Raab sets out plans to end European judges ‘dictating’ UK on human rights
The new Justice Secretary, Dominic Raab, has revealed new details about how he plans to prevent interference from Strasbourg in British matters as part of his overhaul of the Human Rights Act.
At the Conservative Party conference earlier this month, the Justice Secretary said Boris Johnson had given him the task of rewriting the law when he moved him from the Foreign Office in September’s reshuffle.
In an update on those incoming changes, Raab has said soldiers and UK institutions such as the police and health service should not be “dictated to” by judges in Europe.
During an interview with the Sunday Telegraph, he also repeated an assertion he made during his conference speech in Manchester about the Act being used by criminals to prevent their deportation.
Speaking to the newspaper, the Cabinet minister, who is also the Deputy Prime Minister, warned that a “serious issue” was developing where foreign criminals were using the Act’s “right to family life” clause to frustrate deportation orders, with it being cited in “somewhere between 100 and 200 cases a year”.
The proposals to shake up the Human Rights Act are likely to be put before MPs in the spring, with changes to the judicial review process possibly to be debated before the month is out.
The plan had initially been to give a second reading to the Judicial Review and Courts Bill on Monday, but the House of Commons is preparing to clear its timetable to make way for tributes to Conservative MP Sir David Amess, who was murdered on Friday.
Raab told the Telegraph it was “wrong” that judges in Strasbourg ruled on matters relating to British soldiers fighting overseas, telling the newspaper he was studying how to wind in the court’s influence in the UK.

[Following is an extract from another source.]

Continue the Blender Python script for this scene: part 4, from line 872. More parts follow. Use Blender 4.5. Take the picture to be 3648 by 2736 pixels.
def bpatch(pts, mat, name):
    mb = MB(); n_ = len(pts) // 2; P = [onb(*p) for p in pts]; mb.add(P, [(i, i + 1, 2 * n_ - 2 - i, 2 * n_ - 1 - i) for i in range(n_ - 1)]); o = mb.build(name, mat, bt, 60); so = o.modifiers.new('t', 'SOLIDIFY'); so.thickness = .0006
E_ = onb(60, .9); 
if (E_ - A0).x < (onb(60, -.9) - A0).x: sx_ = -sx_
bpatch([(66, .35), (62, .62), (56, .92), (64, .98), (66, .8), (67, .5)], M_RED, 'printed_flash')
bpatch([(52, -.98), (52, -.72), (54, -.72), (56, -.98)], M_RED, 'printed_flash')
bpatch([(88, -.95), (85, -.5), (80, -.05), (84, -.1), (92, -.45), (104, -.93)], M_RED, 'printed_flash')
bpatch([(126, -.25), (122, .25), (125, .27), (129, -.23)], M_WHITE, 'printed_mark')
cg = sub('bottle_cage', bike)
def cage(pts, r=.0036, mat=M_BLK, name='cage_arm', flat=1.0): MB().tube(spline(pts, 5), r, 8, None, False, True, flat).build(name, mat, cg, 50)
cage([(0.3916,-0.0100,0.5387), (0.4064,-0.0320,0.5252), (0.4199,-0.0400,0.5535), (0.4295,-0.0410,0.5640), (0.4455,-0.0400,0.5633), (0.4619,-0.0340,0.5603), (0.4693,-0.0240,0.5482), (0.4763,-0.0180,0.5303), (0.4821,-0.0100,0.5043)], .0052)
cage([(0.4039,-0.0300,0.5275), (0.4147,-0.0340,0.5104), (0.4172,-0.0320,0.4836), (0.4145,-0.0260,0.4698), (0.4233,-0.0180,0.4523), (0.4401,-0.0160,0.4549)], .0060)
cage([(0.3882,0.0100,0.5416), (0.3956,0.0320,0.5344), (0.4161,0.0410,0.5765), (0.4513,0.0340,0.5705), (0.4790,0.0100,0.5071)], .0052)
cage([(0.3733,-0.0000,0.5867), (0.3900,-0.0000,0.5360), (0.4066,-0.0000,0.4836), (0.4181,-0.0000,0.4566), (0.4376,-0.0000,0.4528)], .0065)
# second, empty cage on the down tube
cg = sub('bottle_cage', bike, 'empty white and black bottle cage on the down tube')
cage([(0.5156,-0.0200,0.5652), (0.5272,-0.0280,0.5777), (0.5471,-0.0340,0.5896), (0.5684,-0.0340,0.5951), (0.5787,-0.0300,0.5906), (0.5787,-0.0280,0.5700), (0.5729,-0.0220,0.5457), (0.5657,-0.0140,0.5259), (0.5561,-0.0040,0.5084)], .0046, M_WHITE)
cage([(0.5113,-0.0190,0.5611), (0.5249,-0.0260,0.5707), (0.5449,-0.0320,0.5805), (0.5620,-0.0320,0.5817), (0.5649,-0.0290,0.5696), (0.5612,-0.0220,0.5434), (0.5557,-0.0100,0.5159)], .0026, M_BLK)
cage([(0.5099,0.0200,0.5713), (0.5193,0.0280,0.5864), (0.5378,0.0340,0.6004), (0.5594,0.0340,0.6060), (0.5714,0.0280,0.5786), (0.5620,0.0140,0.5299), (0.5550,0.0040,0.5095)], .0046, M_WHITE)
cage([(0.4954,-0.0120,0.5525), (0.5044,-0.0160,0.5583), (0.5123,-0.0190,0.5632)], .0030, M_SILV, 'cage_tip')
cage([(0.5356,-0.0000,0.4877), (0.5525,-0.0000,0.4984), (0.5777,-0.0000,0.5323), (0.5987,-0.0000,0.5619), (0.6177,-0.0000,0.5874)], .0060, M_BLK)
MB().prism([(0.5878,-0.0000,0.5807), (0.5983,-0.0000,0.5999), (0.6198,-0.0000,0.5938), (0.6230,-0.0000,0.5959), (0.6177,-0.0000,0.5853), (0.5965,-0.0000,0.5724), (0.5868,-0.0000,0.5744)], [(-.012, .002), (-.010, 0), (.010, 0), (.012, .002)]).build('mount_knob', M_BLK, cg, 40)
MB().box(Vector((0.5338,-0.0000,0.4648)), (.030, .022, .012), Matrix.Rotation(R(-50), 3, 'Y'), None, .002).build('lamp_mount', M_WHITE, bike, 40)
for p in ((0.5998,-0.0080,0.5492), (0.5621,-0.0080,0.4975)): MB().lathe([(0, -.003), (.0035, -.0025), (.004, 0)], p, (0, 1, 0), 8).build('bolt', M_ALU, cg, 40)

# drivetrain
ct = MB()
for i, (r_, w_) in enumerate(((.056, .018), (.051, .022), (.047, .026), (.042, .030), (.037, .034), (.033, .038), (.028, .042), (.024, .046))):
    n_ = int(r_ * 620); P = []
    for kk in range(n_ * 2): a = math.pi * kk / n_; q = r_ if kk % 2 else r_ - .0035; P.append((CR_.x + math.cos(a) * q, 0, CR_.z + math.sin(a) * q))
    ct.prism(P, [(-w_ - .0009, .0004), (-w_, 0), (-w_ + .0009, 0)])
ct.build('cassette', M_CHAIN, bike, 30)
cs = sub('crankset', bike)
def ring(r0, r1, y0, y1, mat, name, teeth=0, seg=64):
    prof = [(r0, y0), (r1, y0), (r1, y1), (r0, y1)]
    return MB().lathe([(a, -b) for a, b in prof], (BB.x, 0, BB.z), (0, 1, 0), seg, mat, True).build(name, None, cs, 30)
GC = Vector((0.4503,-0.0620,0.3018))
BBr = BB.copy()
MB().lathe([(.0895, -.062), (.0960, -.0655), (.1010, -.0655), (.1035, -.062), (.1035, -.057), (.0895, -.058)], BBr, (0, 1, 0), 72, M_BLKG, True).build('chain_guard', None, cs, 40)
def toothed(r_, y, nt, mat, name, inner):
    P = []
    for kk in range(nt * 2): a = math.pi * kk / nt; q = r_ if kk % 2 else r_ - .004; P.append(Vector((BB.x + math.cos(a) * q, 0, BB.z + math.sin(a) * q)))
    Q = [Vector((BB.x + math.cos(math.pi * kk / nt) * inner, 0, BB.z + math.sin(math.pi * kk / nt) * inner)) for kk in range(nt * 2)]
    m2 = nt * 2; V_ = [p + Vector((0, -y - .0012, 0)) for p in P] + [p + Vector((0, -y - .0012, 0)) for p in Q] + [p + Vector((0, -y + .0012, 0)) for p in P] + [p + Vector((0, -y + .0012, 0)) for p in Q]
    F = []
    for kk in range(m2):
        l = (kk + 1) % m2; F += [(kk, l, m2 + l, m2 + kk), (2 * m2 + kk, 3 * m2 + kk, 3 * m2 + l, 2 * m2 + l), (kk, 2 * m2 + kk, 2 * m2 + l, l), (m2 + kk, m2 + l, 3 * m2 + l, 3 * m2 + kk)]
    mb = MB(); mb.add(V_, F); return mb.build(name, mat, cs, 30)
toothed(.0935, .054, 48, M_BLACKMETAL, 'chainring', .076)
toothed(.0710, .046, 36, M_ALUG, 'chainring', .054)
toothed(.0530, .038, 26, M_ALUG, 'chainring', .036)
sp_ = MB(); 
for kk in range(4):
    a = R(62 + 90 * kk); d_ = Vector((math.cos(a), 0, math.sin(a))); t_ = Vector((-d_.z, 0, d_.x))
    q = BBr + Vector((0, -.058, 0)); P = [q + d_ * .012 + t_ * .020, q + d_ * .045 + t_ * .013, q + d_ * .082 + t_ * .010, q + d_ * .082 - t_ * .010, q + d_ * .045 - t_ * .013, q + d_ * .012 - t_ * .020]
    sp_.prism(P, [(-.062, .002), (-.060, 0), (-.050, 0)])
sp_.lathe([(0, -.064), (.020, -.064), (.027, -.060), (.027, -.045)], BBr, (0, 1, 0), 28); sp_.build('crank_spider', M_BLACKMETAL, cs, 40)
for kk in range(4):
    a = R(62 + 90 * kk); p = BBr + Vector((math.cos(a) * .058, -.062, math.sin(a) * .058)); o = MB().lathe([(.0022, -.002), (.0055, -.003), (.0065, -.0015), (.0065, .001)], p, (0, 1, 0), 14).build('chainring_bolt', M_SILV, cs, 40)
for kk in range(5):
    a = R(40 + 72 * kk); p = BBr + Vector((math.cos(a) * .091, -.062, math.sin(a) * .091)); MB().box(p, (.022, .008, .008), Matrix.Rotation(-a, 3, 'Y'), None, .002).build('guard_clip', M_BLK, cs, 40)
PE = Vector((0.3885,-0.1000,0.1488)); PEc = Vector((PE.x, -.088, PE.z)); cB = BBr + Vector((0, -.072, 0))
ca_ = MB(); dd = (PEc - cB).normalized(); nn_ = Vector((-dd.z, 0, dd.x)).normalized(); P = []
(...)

“I don’t think it’s the job of the European Court in Strasburg to be dictating things to, whether it’s the NHS, whether it’s our welfare provision, or whether it’s our police forces,” the Lord Chancellor said.
“We want the Supreme Court to have a last word on interpreting the laws of the land, not the Strasbourg court.”
As part of his judicial review proposals, Mr Raab told the Sunday newspaper he wanted to change the current system, which he said left the door open to lengthy and expensive legal challenges which were being used to “harpoon” major Government infrastructure projects and slowing down development.